Would-be Chinese investors in Greece turning to Cosco-managed port authority for guidance


The Cosco-managed and owned Piraeus Port Authority (OLP) has emerged as a “must stop” for any Chinese delegation considering an investment or business move in the Greece. The Chinese multinational’s assumption of OLP’s management in August 2016 along with the purchase of a majority stake in the previously state-owned and managed port – Greece’s largest and busiest – figures as one of the biggest foreign direct investments in the country.

Despite shying away from publicity over the past year, the Cosco-appointed leadership of the port authority has nevertheless received dozens of business delegations from China.

One of the Chinese investors that passed through the port authority’s doors for a face-to-face briefing subsequently purchased roughly 100 apartments in the central Athens district of Exarchia.

The neighborhood is often billed as the self-styled “anarchist” or “anti-state” quarter in the Greek capital, but which is within walking distance to Athens’ historic and commercial centers, and close to mass transit networks.

Other would-be Chinese investors considering a foray into the Greek market include a major construction company, Air China – which recently inaugurated a direct Athens-Beijing-Athens route – as well as China Development Bank. The latter is reportedly eyeing the opening of a branch in Athens. Delegations from China-based tour operators, energy corporations and even high-flying e-retailer Alibaba have also had meeting with the port authorities’ executives.
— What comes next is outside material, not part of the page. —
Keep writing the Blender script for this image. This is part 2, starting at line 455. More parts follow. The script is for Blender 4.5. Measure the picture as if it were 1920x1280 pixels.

Shanghai-based Cosco’s subsidiaries are also considering possible investments affiliated with the shipping sector, with Cosco Shipyards closely following developments in Greece’s troubled shipyards and repairs sector — as the majority of units are located with a short sailing distance from the port of Piraeus.

As expected, questions begin with Cosco’s overall experience in doing business in recession-battered Greece, and then extend into details, such as the tax regime, Greece’s often slow-moving bureaucracy and labor issues.

The latter often dominate talks, according to sources that spoke to “N”, given that organized labor movements and a relevant framework, for instance, are utterly feeble or non-existent in China.

Another concern, according to reports, is the still imposed regime of capital controls in the country – a left over from disastrous negotiations between the Tsipras government and institutional creditors in the first half of 2015. Chinese delegations often broach the risk of their capital being “trapped” in Greece.

Ahead of the submission and ratification of a master plan by OLP to the relevant shipping ministry, the latter is already pushing through with new or maturing investments worth 63 million euros. A floating dry dock able to service vessels of up to 80K tons has already been ordered from China.

The massive structure will be installed in the ship repair district of Perama, to the west of the port of Piraeus.